In many informal settlements and humanitarian settings, residents must constantly balance one risk against another. Cooking indoors might increase fire risk, yet for many it is the only way to stay warm, protect children from the rain, or avoid assault on the walk to a communal cooking area. Advice that does not account for these realities fails to translate into safer behavior, not because people are careless, but because the advice doesn’t fit their world.
Learning, therefore, must begin with understanding. It shifts fire safety from instruction to collaboration, from being told what to do to discovering together what works. It values the lived knowledge of residents, the practical expertise of firefighters, and the insights of practitioners, bringing them into shared dialogue to design safety that is both effective and equitable.
How we learn together
Kindling’s approach to learning is guided by our LEAM framework, which links Learning, Education, Amplification, and Mobilisation:
Learning: Identifying the unplanned, informal, tacit and incremental shifts in perspective, understanding, skills and practice. Ensuring moments of reflection and interaction. Space for imagination and possibility.
Education: Co-designing, defining, creating and producing planned, intentional knowledge, practice and skills sharing activities, resources and programs. Grounded in lived experience.
Amplification: Engaging a wide range of actors within the learning and education processes. Communicating, sharing and building deeper engagement.
Mobilisation: Multiples spaces, actions and actors put knowledge, data, practice and reflections to work, connecting learning, education and advocacy.

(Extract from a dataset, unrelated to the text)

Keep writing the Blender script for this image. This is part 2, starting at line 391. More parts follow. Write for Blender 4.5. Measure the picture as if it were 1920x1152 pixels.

Ensuring lived experience shapes approaches to design, measurement and evaluation.
Through this framework, we partner with humanitarian agencies, development professionals, fire services, and communities to strengthen capacity for fire risk assessment and for the design and implementation of effective fire risk reduction strategies. Our learning programs include accessible print materials, films, workshops, and dialogues that make invisible risks visible and empower people to act on them.
The impact of learning
Giving information is not the same as creating change. Real impact comes when people see themselves as part of the solution.
Through our learning programs, participants have reported a powerful shift, from being passive recipients of advice to active agents of safety. Residents begin identifying risks themselves, designing their own fire prevention strategies, and working collectively to advocate for improved infrastructure. Practitioners and policymakers gain new appreciation for community insight, while residents describe renewed confidence and pride in their capacity to protect one another.